3D scene scripts:
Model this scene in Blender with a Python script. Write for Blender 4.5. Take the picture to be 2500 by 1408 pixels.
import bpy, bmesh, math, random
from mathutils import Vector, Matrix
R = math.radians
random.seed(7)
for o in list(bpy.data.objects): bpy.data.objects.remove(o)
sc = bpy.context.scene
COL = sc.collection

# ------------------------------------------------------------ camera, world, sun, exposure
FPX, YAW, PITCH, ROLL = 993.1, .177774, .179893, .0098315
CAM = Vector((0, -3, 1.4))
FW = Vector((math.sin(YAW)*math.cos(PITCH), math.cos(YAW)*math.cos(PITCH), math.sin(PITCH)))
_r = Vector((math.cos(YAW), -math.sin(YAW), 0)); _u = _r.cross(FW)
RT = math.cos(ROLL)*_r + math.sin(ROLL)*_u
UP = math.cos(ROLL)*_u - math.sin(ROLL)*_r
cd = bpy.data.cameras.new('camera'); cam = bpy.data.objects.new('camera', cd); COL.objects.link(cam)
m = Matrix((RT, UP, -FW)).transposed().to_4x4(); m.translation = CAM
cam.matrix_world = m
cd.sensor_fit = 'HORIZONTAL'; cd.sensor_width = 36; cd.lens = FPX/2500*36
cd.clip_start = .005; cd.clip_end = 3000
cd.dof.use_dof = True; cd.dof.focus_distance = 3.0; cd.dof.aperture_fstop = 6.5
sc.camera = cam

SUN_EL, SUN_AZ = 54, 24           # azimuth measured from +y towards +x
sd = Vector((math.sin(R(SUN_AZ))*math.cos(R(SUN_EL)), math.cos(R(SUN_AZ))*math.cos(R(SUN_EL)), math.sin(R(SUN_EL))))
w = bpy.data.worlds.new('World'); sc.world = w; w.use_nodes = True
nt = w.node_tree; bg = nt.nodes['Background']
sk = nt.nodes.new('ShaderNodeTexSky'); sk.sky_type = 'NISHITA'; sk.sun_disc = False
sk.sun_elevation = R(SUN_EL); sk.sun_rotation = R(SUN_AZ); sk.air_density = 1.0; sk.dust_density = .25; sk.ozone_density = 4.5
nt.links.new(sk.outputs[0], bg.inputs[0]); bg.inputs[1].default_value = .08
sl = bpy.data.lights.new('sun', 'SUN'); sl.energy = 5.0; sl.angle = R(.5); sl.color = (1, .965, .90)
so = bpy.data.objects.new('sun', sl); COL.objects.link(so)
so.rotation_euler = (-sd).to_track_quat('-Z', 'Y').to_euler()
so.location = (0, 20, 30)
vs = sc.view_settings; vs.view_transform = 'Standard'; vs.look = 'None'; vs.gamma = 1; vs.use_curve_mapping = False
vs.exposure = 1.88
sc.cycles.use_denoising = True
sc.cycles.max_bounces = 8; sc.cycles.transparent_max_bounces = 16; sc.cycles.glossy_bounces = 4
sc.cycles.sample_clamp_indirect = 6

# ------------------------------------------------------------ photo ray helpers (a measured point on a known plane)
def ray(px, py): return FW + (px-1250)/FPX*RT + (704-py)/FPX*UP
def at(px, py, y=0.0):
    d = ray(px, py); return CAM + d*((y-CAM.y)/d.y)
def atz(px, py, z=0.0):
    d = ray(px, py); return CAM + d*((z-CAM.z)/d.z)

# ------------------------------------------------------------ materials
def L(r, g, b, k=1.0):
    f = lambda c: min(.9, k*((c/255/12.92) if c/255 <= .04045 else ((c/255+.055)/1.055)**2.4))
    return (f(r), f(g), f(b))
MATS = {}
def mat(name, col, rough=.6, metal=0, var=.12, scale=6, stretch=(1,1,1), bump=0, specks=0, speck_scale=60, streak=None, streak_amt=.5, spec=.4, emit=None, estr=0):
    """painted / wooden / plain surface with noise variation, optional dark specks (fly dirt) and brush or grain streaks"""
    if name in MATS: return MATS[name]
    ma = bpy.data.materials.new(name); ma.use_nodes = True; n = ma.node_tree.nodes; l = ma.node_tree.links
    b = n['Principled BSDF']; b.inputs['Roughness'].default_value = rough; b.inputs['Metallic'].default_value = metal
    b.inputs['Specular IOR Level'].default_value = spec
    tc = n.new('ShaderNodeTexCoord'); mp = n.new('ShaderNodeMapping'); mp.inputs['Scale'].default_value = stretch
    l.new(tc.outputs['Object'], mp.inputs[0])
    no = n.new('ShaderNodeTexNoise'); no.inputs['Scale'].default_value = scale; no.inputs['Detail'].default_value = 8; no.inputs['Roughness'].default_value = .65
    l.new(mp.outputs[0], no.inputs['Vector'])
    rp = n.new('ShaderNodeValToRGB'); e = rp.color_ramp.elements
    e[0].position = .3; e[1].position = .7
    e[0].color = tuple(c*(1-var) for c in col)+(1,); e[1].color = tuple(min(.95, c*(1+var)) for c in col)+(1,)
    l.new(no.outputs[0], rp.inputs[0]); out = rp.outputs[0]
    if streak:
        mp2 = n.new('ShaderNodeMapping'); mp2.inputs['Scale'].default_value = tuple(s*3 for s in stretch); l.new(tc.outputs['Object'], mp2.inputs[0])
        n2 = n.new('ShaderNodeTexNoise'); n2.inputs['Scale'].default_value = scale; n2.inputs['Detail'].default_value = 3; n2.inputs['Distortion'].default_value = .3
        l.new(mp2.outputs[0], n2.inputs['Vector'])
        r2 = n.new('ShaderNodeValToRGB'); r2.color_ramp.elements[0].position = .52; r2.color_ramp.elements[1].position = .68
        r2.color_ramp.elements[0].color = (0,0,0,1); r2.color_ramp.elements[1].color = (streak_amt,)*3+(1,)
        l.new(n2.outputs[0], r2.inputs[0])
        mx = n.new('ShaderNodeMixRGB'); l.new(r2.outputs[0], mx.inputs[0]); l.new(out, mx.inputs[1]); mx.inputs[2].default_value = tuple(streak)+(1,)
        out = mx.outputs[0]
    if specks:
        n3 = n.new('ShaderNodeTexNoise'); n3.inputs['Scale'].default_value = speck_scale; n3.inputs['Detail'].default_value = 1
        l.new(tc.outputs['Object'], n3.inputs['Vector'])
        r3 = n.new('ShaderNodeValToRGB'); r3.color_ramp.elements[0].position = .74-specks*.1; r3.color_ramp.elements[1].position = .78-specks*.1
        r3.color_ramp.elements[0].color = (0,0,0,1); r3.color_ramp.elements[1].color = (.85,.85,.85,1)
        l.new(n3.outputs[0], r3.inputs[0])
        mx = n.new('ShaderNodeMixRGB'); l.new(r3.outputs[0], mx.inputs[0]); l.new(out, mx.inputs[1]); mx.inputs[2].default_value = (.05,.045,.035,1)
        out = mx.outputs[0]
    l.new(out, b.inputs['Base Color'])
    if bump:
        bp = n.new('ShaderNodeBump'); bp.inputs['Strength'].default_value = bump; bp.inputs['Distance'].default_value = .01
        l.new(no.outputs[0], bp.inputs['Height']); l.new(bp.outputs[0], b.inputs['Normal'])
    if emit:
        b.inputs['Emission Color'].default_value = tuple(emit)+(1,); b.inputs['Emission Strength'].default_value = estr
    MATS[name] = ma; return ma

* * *

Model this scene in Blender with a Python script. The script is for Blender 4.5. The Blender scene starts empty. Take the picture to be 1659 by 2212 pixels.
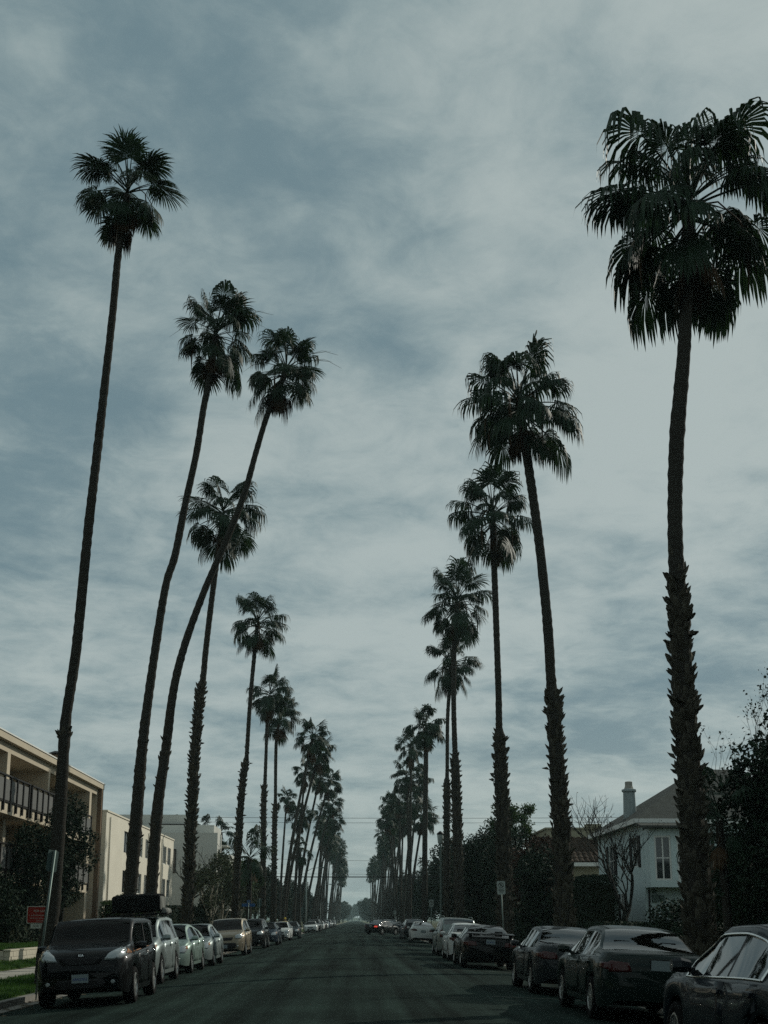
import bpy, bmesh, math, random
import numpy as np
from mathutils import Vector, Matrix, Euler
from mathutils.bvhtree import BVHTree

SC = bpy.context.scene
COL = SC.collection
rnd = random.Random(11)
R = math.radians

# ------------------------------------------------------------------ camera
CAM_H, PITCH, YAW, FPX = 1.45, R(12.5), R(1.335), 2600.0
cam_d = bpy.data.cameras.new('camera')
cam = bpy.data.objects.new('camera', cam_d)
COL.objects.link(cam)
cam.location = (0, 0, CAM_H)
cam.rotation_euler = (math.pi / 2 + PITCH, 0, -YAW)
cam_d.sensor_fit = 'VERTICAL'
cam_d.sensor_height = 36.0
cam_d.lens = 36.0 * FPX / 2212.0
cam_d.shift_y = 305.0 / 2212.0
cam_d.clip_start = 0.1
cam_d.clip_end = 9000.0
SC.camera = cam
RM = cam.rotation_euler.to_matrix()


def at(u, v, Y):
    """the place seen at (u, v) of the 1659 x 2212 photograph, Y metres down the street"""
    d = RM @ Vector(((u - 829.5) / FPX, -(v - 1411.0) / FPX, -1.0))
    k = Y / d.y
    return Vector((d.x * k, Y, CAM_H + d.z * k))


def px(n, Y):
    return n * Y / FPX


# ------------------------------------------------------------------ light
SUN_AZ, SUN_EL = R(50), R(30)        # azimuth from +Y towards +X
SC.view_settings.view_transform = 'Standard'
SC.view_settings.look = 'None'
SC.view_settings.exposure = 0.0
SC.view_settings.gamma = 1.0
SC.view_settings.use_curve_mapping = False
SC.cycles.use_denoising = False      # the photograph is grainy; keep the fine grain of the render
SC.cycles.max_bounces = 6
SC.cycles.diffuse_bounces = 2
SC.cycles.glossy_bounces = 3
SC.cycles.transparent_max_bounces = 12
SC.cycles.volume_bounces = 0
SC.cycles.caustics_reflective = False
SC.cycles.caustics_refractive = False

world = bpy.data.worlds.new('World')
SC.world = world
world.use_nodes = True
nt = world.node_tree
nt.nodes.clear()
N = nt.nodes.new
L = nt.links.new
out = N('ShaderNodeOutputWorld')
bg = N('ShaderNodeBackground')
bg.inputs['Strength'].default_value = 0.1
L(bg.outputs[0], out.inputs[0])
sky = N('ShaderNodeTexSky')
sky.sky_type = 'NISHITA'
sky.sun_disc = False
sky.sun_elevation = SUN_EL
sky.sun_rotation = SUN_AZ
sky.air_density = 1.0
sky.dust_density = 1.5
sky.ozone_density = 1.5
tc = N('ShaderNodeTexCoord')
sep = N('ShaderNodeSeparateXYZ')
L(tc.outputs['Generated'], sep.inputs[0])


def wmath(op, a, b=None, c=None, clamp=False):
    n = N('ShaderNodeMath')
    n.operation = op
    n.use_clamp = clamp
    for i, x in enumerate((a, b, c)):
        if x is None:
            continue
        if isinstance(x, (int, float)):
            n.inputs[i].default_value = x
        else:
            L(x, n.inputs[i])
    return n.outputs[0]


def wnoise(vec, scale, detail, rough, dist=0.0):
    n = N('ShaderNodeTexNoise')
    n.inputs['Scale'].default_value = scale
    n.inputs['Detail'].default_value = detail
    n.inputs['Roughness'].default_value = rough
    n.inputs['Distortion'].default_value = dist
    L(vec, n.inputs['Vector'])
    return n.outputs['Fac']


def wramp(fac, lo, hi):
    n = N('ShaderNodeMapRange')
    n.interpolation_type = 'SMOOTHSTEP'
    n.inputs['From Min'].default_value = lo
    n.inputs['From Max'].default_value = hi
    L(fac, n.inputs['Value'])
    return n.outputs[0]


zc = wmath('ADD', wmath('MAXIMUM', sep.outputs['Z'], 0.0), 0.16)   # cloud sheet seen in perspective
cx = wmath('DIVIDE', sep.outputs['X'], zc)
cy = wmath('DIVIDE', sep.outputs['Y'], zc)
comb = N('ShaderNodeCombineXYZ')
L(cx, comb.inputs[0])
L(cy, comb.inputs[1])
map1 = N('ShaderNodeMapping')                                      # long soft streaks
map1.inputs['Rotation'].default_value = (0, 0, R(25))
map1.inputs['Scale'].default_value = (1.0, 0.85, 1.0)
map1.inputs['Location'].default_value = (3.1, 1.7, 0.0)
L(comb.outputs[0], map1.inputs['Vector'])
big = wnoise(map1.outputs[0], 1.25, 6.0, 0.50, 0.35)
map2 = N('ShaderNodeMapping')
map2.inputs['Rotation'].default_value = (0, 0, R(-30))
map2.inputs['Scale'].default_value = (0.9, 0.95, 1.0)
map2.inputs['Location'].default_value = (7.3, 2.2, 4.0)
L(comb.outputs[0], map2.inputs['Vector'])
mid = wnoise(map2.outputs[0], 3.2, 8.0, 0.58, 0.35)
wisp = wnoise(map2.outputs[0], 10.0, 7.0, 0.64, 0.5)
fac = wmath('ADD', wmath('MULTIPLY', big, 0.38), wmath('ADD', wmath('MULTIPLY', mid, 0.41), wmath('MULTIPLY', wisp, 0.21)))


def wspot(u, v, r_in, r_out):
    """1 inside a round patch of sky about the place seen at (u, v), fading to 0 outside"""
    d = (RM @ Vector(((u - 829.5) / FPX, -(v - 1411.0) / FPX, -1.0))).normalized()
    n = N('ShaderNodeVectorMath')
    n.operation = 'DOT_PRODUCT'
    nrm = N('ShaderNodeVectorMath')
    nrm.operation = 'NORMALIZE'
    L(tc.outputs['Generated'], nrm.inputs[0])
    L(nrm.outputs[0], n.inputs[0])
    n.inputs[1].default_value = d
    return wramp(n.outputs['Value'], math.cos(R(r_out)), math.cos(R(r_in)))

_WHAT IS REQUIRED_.
Find the word "Take" in the entries, and copy every line it shows up in.

_CORRECT ANSWER_.
Model this scene in Blender with a Python script. Write for Blender 4.5. Take the picture to be 2500 by 1408 pixels.
Model this scene in Blender with a Python script. The script is for Blender 4.5. The Blender scene starts empty. Take the picture to be 1659 by 2212 pixels.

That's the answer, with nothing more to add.